» **GOAL OF THE EXERCISE**
Only one span of the listing below is wanted: the lines from the one with "sm, .004, .72, .27)" through the one with "n = 300; s_", reproduced exactly, both ends kept.

» **Entries with scene source code**

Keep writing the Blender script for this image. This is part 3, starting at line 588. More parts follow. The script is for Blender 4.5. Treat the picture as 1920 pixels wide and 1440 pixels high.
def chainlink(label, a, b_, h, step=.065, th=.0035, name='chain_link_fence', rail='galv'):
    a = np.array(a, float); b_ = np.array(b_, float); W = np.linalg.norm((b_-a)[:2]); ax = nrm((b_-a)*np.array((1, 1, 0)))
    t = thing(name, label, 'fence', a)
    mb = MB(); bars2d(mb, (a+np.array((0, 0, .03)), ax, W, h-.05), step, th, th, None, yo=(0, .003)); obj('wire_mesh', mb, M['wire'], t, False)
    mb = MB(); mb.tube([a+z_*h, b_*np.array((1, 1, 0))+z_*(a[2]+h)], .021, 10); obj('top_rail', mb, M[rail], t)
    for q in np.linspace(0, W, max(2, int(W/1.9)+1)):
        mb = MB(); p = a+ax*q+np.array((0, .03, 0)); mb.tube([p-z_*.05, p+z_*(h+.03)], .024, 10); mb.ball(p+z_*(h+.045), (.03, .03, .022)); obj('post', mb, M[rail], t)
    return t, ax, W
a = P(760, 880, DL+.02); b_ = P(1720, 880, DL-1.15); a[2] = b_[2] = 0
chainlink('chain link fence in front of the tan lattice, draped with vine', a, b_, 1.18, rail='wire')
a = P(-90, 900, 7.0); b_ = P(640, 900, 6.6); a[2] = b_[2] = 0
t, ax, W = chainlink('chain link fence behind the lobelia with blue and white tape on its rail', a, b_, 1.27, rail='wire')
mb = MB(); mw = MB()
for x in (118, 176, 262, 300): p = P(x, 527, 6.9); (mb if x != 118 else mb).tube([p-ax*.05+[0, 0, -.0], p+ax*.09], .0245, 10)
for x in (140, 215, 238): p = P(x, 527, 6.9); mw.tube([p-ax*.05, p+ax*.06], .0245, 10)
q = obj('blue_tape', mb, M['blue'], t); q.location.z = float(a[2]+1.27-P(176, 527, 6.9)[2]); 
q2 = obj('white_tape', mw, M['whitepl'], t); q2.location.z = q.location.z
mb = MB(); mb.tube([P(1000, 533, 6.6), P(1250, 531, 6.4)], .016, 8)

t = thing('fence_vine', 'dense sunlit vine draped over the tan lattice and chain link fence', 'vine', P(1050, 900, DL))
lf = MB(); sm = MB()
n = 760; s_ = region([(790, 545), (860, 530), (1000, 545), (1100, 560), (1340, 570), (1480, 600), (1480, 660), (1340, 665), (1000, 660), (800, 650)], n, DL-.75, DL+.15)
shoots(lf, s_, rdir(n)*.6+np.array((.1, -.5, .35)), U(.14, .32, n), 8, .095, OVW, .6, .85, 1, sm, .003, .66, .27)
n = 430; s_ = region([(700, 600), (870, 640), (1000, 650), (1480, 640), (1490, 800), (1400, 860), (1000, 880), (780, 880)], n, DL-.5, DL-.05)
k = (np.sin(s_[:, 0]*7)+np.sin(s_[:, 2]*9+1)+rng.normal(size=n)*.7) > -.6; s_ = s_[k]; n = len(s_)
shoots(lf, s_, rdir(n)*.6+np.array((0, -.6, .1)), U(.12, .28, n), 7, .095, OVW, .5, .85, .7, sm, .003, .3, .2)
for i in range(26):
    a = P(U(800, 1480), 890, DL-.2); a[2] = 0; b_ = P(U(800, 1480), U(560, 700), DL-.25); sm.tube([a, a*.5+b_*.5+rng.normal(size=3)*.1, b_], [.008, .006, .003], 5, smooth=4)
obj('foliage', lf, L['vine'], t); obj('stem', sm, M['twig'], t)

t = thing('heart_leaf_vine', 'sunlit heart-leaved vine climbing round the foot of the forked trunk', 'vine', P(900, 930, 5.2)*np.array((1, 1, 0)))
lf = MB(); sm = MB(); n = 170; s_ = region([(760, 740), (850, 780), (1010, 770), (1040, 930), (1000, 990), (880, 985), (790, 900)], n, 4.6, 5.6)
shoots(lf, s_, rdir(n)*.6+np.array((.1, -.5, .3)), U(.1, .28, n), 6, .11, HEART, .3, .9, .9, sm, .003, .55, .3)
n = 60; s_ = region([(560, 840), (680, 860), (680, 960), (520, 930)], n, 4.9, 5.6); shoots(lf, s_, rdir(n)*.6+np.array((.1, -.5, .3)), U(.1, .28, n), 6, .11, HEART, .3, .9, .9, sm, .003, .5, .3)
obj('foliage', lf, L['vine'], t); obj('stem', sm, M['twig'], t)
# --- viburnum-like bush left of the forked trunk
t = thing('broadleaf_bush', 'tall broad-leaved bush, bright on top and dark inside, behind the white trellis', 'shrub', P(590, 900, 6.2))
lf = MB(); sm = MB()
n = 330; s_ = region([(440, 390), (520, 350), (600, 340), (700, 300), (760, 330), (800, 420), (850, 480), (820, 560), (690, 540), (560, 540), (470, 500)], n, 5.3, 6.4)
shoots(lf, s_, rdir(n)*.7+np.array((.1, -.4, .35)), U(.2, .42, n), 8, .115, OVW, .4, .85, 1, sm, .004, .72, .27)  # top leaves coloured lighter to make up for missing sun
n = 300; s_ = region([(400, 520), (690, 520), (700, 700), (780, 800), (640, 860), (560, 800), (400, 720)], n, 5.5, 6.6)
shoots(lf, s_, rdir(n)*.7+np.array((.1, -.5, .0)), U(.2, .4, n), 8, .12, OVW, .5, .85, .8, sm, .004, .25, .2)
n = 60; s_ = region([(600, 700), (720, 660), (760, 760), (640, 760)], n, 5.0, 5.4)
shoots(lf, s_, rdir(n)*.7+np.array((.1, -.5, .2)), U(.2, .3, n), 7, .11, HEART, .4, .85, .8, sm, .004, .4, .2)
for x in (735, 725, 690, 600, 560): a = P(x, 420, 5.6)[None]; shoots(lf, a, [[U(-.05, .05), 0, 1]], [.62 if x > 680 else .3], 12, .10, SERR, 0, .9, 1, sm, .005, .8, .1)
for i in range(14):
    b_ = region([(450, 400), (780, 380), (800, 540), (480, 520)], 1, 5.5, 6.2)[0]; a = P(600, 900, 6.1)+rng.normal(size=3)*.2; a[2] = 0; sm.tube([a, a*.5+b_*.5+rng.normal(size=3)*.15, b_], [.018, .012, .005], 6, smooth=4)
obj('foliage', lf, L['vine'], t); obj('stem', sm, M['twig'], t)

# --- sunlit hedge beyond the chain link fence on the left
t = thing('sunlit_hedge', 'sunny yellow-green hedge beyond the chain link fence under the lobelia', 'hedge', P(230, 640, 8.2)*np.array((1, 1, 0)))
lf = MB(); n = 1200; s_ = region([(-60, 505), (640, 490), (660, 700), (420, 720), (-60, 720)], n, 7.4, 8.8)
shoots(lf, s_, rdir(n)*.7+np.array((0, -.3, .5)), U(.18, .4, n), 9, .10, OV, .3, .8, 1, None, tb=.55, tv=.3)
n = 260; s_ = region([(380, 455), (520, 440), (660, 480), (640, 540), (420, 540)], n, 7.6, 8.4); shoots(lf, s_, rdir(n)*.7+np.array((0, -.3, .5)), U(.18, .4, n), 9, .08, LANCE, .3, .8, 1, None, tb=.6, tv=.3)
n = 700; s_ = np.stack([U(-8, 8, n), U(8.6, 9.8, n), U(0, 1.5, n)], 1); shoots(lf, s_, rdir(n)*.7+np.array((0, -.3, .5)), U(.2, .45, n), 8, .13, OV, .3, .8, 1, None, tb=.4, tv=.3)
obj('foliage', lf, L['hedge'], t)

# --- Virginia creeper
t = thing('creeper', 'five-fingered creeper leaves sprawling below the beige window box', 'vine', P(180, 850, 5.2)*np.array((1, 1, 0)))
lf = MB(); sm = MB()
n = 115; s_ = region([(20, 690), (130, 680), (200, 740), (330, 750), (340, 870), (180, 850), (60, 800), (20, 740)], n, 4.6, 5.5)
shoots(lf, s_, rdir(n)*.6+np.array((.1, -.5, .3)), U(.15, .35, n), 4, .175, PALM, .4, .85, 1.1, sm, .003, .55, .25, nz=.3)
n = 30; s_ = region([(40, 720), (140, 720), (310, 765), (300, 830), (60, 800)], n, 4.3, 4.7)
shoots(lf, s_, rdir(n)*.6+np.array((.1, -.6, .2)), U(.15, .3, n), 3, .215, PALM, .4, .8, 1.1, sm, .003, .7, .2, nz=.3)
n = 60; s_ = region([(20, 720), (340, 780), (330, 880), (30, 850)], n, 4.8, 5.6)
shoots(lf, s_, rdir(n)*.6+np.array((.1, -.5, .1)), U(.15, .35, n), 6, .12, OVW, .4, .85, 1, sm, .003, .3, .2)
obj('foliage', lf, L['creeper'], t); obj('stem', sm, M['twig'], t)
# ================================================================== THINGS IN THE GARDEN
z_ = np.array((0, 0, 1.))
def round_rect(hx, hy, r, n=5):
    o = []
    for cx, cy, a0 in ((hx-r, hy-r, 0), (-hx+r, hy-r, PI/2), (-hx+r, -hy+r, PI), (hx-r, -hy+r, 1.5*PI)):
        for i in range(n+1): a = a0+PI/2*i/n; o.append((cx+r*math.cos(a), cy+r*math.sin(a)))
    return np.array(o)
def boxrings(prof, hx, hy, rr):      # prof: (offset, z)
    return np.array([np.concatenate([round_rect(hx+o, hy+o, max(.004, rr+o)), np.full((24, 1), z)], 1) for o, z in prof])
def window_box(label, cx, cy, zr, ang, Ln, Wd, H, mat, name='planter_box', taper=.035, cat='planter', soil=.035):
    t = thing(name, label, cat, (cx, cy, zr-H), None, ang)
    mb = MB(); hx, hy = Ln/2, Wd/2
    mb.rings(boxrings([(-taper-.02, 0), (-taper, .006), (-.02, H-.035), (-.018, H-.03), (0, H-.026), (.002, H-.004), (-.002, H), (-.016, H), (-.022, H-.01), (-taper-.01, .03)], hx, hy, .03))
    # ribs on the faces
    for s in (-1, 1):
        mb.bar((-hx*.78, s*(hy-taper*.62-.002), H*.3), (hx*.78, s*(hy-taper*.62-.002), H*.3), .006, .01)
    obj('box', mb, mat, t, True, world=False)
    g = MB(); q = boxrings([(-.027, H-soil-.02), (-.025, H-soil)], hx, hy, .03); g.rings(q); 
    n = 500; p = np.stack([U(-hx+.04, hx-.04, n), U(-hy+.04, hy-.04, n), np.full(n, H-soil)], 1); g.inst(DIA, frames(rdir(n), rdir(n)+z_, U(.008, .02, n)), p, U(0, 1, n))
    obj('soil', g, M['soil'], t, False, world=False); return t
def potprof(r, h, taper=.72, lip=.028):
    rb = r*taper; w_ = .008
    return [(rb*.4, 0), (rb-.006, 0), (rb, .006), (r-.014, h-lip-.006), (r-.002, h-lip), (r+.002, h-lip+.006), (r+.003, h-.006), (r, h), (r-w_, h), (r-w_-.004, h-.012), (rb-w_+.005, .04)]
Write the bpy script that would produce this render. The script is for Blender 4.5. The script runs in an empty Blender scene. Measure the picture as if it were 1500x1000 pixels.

» **ANSWER**
shoots(lf, s_, rdir(n)*.7+np.array((.1, -.4, .35)), U(.2, .42, n), 8, .115, OVW, .4, .85, 1, sm, .004, .72, .27)  # top leaves coloured lighter to make up for missing sun
n = 300; s_ = region([(400, 520), (690, 520), (700, 700), (780, 800), (640, 860), (560, 800), (400, 720)], n, 5.5, 6.6)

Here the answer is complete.